__Raw data__:
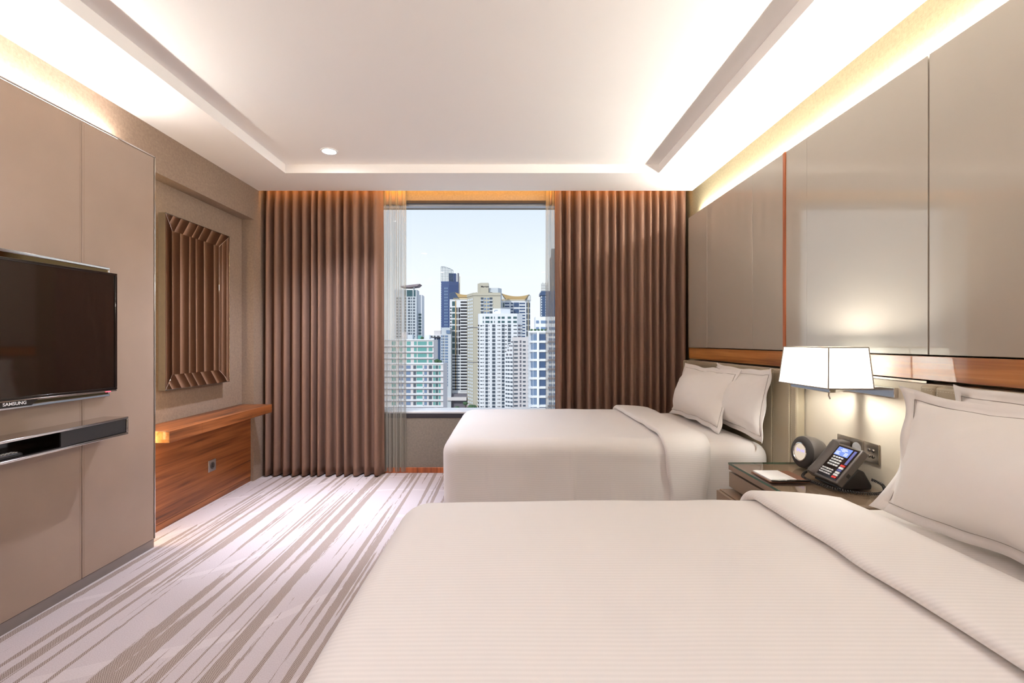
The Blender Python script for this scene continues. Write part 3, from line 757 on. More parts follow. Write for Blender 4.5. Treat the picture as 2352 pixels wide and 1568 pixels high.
# telephone
PH = thing('telephone', (1.42, 2.02, ZN), 'dark grey desk telephone with tilted keypad and screen on the nightstand', 'telephone')
tl_ = math.radians(50); S_ = Vector((math.cos(tl_), 0, math.sin(tl_))); Nn = Vector((-math.sin(tl_), 0, math.cos(tl_))); V_ = Vector((0, -1, 0))
B0 = Vector((1.350, 2.02, ZN+0.030))                       # bottom edge centre of the face
LEN, WID = 0.178, 0.190
def F(a, b, d=0.0): return B0+V_*(a*WID)+S_*(b*LEN)+Nn*d    # a: -0.5 far .. 0.5 near
obj('body', MB().obox(F(0,0.5,-0.017), V_*WID/2, S_*LEN/2, Nn*0.017), M['grey_plastic'], PH, bevel=0.006, seg=3)
hs = []
for k in range(15):
    b_ = k/14; d = 0.010+0.009*abs(2*b_-1)**2.2; w2 = 0.026 if 0 < k < 14 else 0.018
    c0 = F(-0.335, 0.01+0.98*b_)
    hs.append([c0+V_*(math.cos(q*math.pi/5)*w2)+Nn*(math.sin(q*math.pi/5)*d) for q in range(6)])
obj('receiver', MB().loft(hs), M['grey_plastic'], PH, recalc=True, smooth=60)
obj('key_panel', MB().obox(F(0.13,0.5,0.0008), V_*WID*0.315, S_*LEN*0.44, Nn*0.0010), M['black_gloss'], PH)
sc_ = obj('display', MB().obox(F(0.07,0.79,0.0022), V_*WID*0.21, S_*LEN*0.115, Nn*0.0006), M['lcd'], PH)
tx = MB()
for r_, (a0, a1) in enumerate([(0.0,0.14),(-0.04,0.18),(0.02,0.12),(-0.12,0.0),(-0.12,-0.02),(-0.12,0.02)]):
    tx.obox(F((a0+a1)/2,0.87-0.032*r_,0.003), V_*WID*(a1-a0)/2, S_*LEN*0.008, Nn*0.0002)
for r_ in range(3): tx.obox(F(0.19,0.774-0.032*r_,0.003), V_*WID*0.05, S_*LEN*0.008, Nn*0.0002)
tag(obj('display_lines', tx, M['lcd_text'], sc_), kind='stuff')
ks = MB()
for i in range(4):
    for j in range(4): ks.obox(F(-0.06+j*0.083,0.62-i*0.072,0.003), V_*0.0058, S_*0.0036, Nn*0.0018)
for i in range(3):
    for j in range(5): ks.obox(F(-0.12+j*0.073,0.27-i*0.062,0.003), V_*0.0052, S_*0.0030, Nn*0.0018)
tag(obj('keys', ks, M['white_key'], PH), kind='stuff')
obj('blue_strip', MB().obox(F(0.375,0.70,0.0022), V_*0.007, S_*LEN*0.20, Nn*0.0008), M['key_blue'], PH)
for i, k_ in enumerate(('key_red','white_key','key_blue','white_key','white_key','key_red')):
    obj('side_key', MB().obox(F(0.345,0.45-i*0.066,0.003), V_*0.012, S_*0.0045, Nn*0.0015), M[k_], PH)
bs = MB(); bp = [(1.375,ZN),(1.505,ZN),(1.508,ZN+0.018),(1.475,ZN+0.075),(1.450,ZN+0.085),(1.395,ZN+0.030)]
bs.loft([[(x,y,z) for x,z in bp] for y in (1.935,2.105)]); obj('stand', bs, M['black_plastic'], PH, recalc=True, bevel=0.006)
obj('port', MB().obox(B0+V_*(WID/2+0.0004)+S_*0.055-Nn*0.020, S_*0.008, Nn*0.007, V_*0.0008), M['black_plastic'], PH)
pc = []
ctrl = [Vector(p) for p in ((1.345,2.108,ZN+0.03),(1.318,2.09,ZN+0.012),(1.318,2.03,ZN+0.008),(1.335,1.95,ZN+0.008),(1.375,1.888,ZN+0.008),(1.44,1.862,ZN+0.008),(1.505,1.875,ZN+0.010),(1.525,1.905,ZN+0.03),(1.500,1.93,ZN+0.045))]
def cat(P, t_):
    n_ = len(P)-1; x = t_*n_; i = min(int(x), n_-1); f_ = x-i
    p0, p1, p2, p3 = P[max(i-1,0)], P[i], P[i+1], P[min(i+2,n_)]
    return 0.5*((2*p1)+(p2-p0)*f_+(2*p0-5*p1+4*p2-p3)*f_*f_+(3*p1-p0-3*p2+p3)*f_**3)
NC = 900; TURNS = 66
for k in range(NC+1):
    t_ = k/NC; p = cat(ctrl, t_); d = (cat(ctrl, min(1,t_+0.004))-cat(ctrl, max(0,t_-0.004))).normalized()
    s1 = d.cross(Vector((0,0,1))).normalized(); s2 = d.cross(s1); a = 2*math.pi*TURNS*t_
    pc.append(p+s1*math.cos(a)*0.0048+s2*math.sin(a)*0.0048)
obj('coil_cord', MB().tube(pc, 0.0017, 5), M['black_plastic'], PH, smooth=180)
cb = thing('phone_cable', (1.54, 1.85, ZN), 'thin grey cable looping from the telephone along the nightstand', 'cable')
obj('cable', MB().tube([cat([Vector(p) for p in ((1.545,1.93,ZN+0.012),(1.552,1.89,ZN+0.012),(1.545,1.86,ZN+0.006),(1.552,1.835,ZN+0.003),(1.548,1.80,ZN+0.002),(1.535,1.77,ZN+0.002))], k/40) for k in range(41)], 0.0015, 6), M['grey_plastic'], cb, smooth=180)

# round clock speaker
CK = thing('clock_speaker', (1.475, 2.275, ZN), 'round grey clock speaker with glowing dial at the back of the nightstand', 'clock')
cc = Vector((1.432, 2.268, ZN+0.079)); fd = Vector((-1, -0.10, 0.10)).normalized()
obj('shell', MB().lathe([(0.0,-0.092),(0.040,-0.092),(0.062,-0.080),(0.074,-0.050),(0.078,-0.015),(0.076,0.0),(0.074,0.004)], cc, fd, 56), M['grey_plastic'], CK, smooth=50)
obj('cloth_ring', MB().lathe([(0.075,0.0),(0.074,0.006),(0.066,0.013),(0.050,0.017),(0.044,0.016),(0.044,0.0)], cc, fd, 56), M['mesh_cloth'], CK, smooth=50)
obj('dial_rim', MB().lathe([(0.045,0.012),(0.045,0.019),(0.041,0.020),(0.039,0.016),(0.039,0.010)], cc, fd, 56), M['chrome'], CK, smooth=50)
dl = obj('dial', MB().lathe([(0.0,0.0132),(0.039,0.0132),(0.039,0.0140),(0.0,0.0140)], cc, fd, 48), M['dial'], CK)
uu = Vector((0,-1,0)); uu = (uu-fd*uu.dot(fd)).normalized(); vv = fd.cross(uu)
text('digits', '04:44', 0.024, M['digit'], frame_m(cc+fd*0.0146+vv*0.006, uu, vv), CK, 0.0002)
bt = MB()
for k in range(4): bt.lathe([(0.0,0),(0.004,0),(0.003,0.0015),(0.0,0.0018)], cc+vv*0.0752-fd*0.045+uu*(-0.028+0.019*k)-vv*(0.0065*abs(k-1.5)), vv, 10)
obj('buttons', bt, M['white_key'], CK)

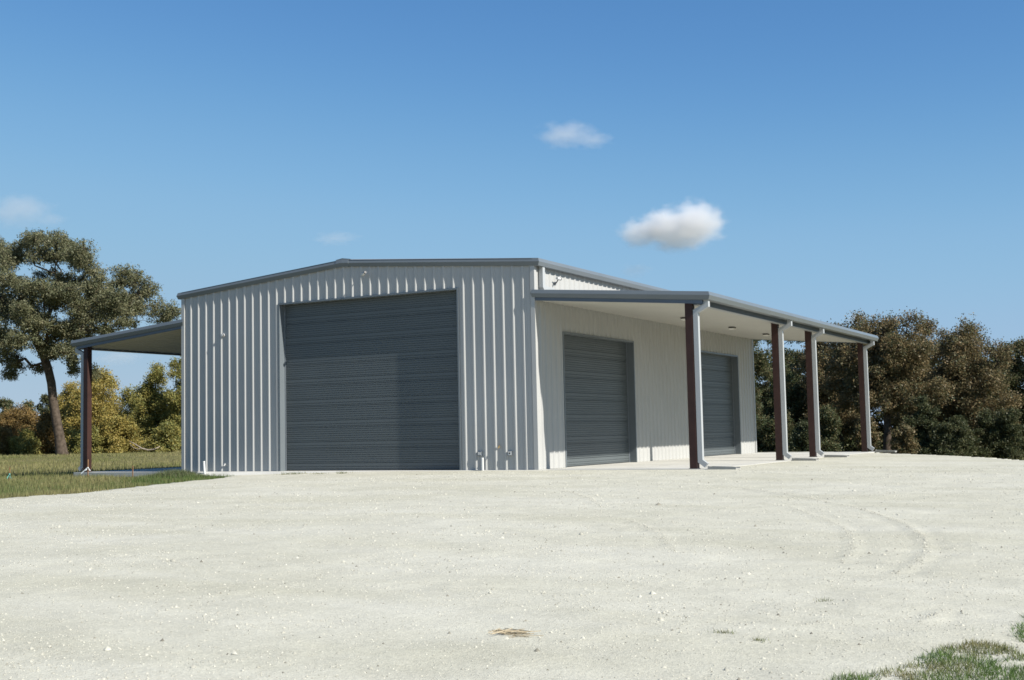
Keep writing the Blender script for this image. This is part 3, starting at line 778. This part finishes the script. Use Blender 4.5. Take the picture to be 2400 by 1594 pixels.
def make_tree(name, label, cat, trunk, lobes, nleaf, lsize, pal, group=None, tip=.035, jitter=1.0, clus=26, start=2, bark='bark', flat=.7, csz=.34, up=.35, twigs=True, rpow=2.3):
    root = empty(name); tag(root, label, cat, group)
    pos, par, tips, n0 = skeleton(trunk, lobes, jitter, min(start, len(trunk)-1))
    cl_c, cl_w = [], []
    vol = np.array([np.prod(l[1])**.66 for l in lobes]); vol = vol/vol.sum()
    for (ti, i) in tips:
        c, R = lobes[i]; nc = max(4, int(round(2*nleaf/clus*vol[i])))
        d = rng.normal(0, 1, (nc, 3)); d /= np.linalg.norm(d, axis=1)[:, None]; rad = rng.random(nc)**.42*rng.choice([1.0, 1.0, 1.0, 1.3], nc)
        P = c+d*rad[:, None]*np.array(R); P[:, 2] -= .05*np.hypot(P[:, 0]-c[0], P[:, 1]-c[1])
        cl_c.append(P)
        if twigs:
            for q in P[::5]:
                mid = (pos[ti]+q)/2+rng.normal(0, .12, 3); pos.append(mid); par.append(ti); pos.append(q); par.append(len(pos)-2)
    rad = np.zeros(len(pos)); ch = [0]*len(pos)
    acc = np.zeros(len(pos))
    for i in range(len(pos)-1, 0, -1):
        r_ = max(tip, acc[i]**(1/rpow)); rad[i] = r_; acc[par[i]] += r_**rpow
    R0 = [r_ for _, r_ in trunk]
    k = R0[-1]/max(acc[n0-1]**(1/rpow), 1e-6)
    for i in range(len(pos)):
        if i < n0: rad[i] = R0[i]
        else: rad[i] = min(max(tip*.6, rad[i]*min(1, max(k, .35))), R0[-1]*.95)
    mb = MB(); mb.tube(pos[:n0], R0, 10)
    for i in range(n0, len(pos)):
        j = par[i]; r0 = rad[j] if j >= n0 else rad[i]*1.15
        mb.tube([pos[j], pos[i]], [min(r0, rad[i]*1.6), rad[i]], 6 if rad[i] > .12 else 3, cap=False)
    mb.build('trunk', M[bark], root, True)
    C = np.concatenate(cl_c); nper = max(4, int(2*nleaf/len(C)))
    c = np.repeat(C, nper, 0); n = len(c)
    p_ = c+rng.normal(0, csz, (n, 3))*np.array([1, 1, flat])
    nrm = rng.normal(0, 1, (n, 3)); nrm[:, 2] += up*2; nrm /= np.linalg.norm(nrm, axis=1)[:, None]
    t1 = np.cross(nrm, rng.normal(0, 1, (n, 3))); t1 /= np.linalg.norm(t1, axis=1)[:, None]; t2 = np.cross(nrm, t1)
    l = lsize*.92*rng.uniform(.55, 1.35, n)[:, None]
    V = np.empty((n, 3, 3)); V[:, 0] = p_-t1*l*.5; V[:, 1] = p_+t2*l*.36+t1*l*.25; V[:, 2] = p_-t2*l*.30+t1*l*.42
    w = np.repeat(rng.random(len(C)), nper)*.65+rng.random(n)*.35
    pal = np.array(pal); f = w*(len(pal)-1); i0 = np.minimum(f.astype(int), len(pal)-2); ff = (f-i0)[:, None]
    colr = (pal[i0]*(1-ff)+pal[i0+1]*ff)*rng.uniform(.85, 1.12, (n, 1))
    me = raw_mesh('crown', V.reshape(-1, 3), 3, np.repeat(colr, 3, 0)); link('crown', me, M['leaf'], root)
    return root

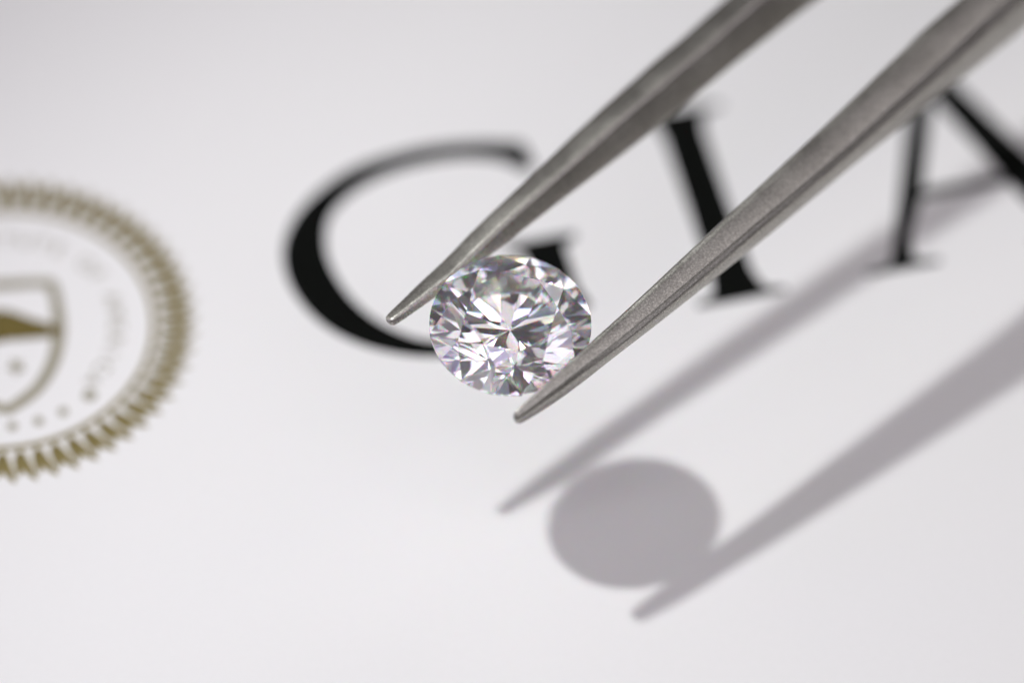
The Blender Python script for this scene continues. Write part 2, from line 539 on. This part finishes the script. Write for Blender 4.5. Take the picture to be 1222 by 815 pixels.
def rounded(poly, cuts, k=5):
    """Polygon with every corner replaced by a smooth curve starting cuts[i] before the corner."""
    out = []
    N = len(poly)
    for i in range(N):
        a, b, c = Vector(poly[i - 1]), Vector(poly[i]), Vector(poly[(i + 1) % N])
        p = b + (a - b).normalized() * min(cuts[i], 0.45 * (a - b).length)
        q = b + (c - b).normalized() * min(cuts[i], 0.45 * (c - b).length)
        for h in range(k + 1):
            t = h / k
            v = p * (1 - t) ** 2 + b * 2 * t * (1 - t) + q * t * t
            out.append((v.x, v.y))
    return out

def leaf_section(q_strip, q_face):
    """Outline (f, e) of the other blade: three-sided, a ridge on top between a narrow outer slope and the inner face."""
    l = q_strip / 0.678
    T = 0.95 * l
    er = (q_face / 0.909 - 0.30 * l) / 2
    ridge = (T / 2, er)
    out_edge = (-T / 2, er + 0.30 * l)
    low = (T / 2 - 0.06 * l, er - q_face / 0.909)
    low_out = (T / 2 - 0.42 * l, er - 0.97 * q_face / 0.909)
    back = (-T / 2 + 0.08 * l, er + 0.30 * l - 0.35 * min(l, q_face))
    return rounded([ridge, out_edge, back, low_out, low], [0.20 * l, 0.10 * l, 0.12 * l, 0.15 * l, 0.12 * l])

def smooth01(x):
    x = min(1, max(0, x))
    return x * x * (3 - 2 * x)

def build_arm(st, side, roll, inset):
    dense = []
    dense = spline_pts(st, 4)
    bm = bmesh.new()
    rings = []
    for s, n, w, t in dense:
        base = Vector((0.7071, 0.7071, 0)) * s + N_DIR * n
        base.z = 8.75 + 0.109 * s
        if side < 0:
            rho = R(roll)
            q_strip, q_face = 0.87 * w, 0.5 * t
            e_ = V_DIR * math.cos(rho) - N_DIR * math.sin(rho)
            f_ = N_DIR * math.cos(rho) + V_DIR * math.sin(rho)
            rings.append([bm.verts.new(((base + f_ * p[0] + e_ * p[1]) - Vector((70, 70, 0))) * MM) for p in leaf_section(max(q_strip, .02), max(q_face, .02))])
            continue
        rho = R(roll) * smooth01((s + 2.5) / 6.0)                      # the blade rolls a little about its own length
        w2 = 0.87 * w / (0.87 * math.cos(rho) - 0.5 * math.sin(rho))
        t2 = 0.5 * t / (0.87 * math.sin(rho) + 0.5 * math.cos(rho))
        e_ = V_DIR * math.cos(rho) - N_DIR * math.sin(rho)
        f_ = N_DIR * math.cos(rho) + V_DIR * math.sin(rho)
        # the sloping shoulder changes how wide the blade looks from above: keep the inner face where it grips
        drop = min(SLOPE[side] * w2, 0.4 * t2)
        inner = -w2 / 2 * side
        if side < 0:
            w3, t3 = w2 + 0.5 * drop / 0.75, t2
        else:
            w3, t3 = w2 - 0.42 * drop, t2 + drop * 0.85
        base = base + f_ * (inner + side * w3 / 2) + e_ * ((t2 - t3) / 2)
        w2, t2 = w3, t3
        rings.append([bm.verts.new(((base + f_ * p[0] + e_ * p[1]) - Vector((70, 70, 0))) * MM) for p in section(max(w2, .02), max(t2, .02), side, inset * smooth01((s + 3) / 6.0), 1 - 0.65 * smooth01((s - 5) / 10))])
    m = len(rings[0])
    for r0, r1 in zip(rings[:-1], rings[1:]):
        for i in range(m):
            bm.faces.new((r0[i], r0[(i + 1) % m], r1[(i + 1) % m], r1[i]))
    bm.faces.new(rings[0])
    bm.faces.new(rings[-1])
    o = bm_obj('arm', bm, steel_mat, tw, smooth=True)
    return o
al = build_arm(arm_l, -1, 35, 0.5)
al['label'] = 'steel tweezer arm on the upper left of the diamond'
ar = build_arm(arm_r, 1, 12, 0.20)
ar['label'] = 'steel tweezer arm on the lower right of the diamond'
# welded end of the two blades, far outside the frame
bm = bmesh.new()
bmesh.ops.create_cube(bm, size=1)
for v_ in bm.verts:
    q = Vector((0.7071, 0.7071, 0)) * (133 + v_.co.x * 16) + N_DIR * (v_.co.y * 2.9)
    q.z = 8.75 + 0.109 * (133 + v_.co.x * 16)
    v_.co = (q + V_DIR * (v_.co.z * 6.9) - Vector((70, 70, 0))) * MM
bmesh.ops.bevel(bm, geom=bm.edges[:], offset=0.5 * MM, segments=2, affect='EDGES')
bm_obj('end_block', bm, steel_mat, tw)
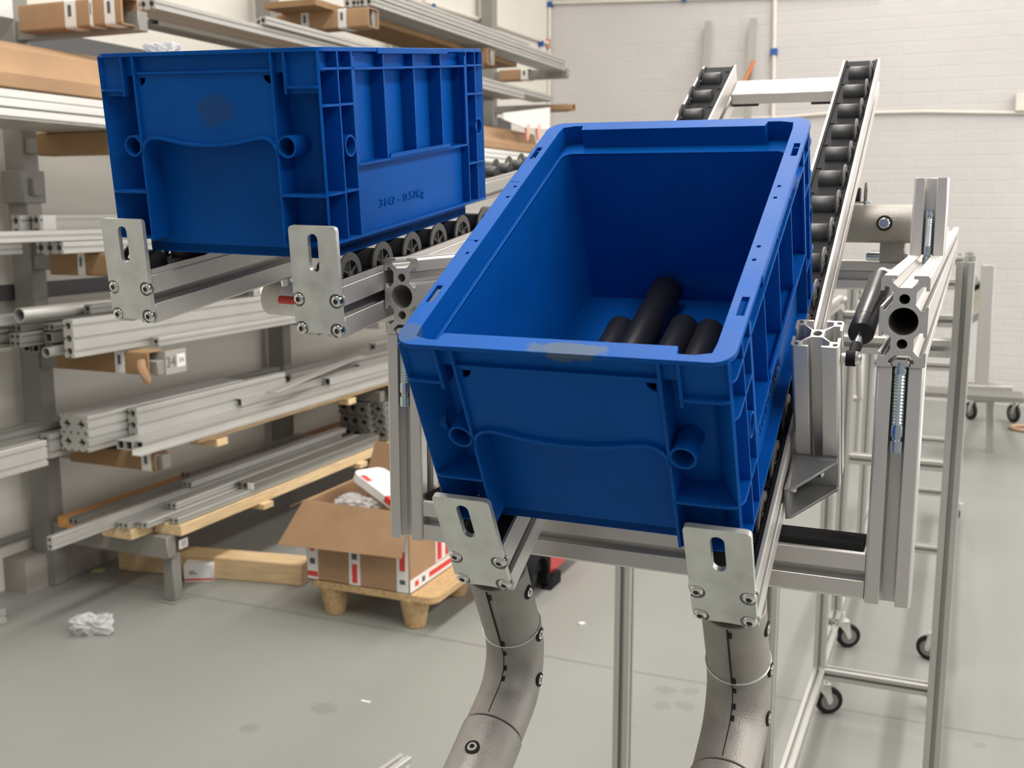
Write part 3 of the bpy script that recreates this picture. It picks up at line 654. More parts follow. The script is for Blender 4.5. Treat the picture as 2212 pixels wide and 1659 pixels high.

__Prompt__: Out of the records, collect only those lines that contain the string "scene".

__Solution to this problem__:
The Blender Python script for this scene continues. Write part 3, from line 757 on. More parts follow. Write for Blender 4.5. Treat the picture as 2352 pixels wide and 1568 pixels high.
The Blender Python script for this scene continues. Write part 2, from line 539 on. This part finishes the script. Write for Blender 4.5. Take the picture to be 1222 by 815 pixels.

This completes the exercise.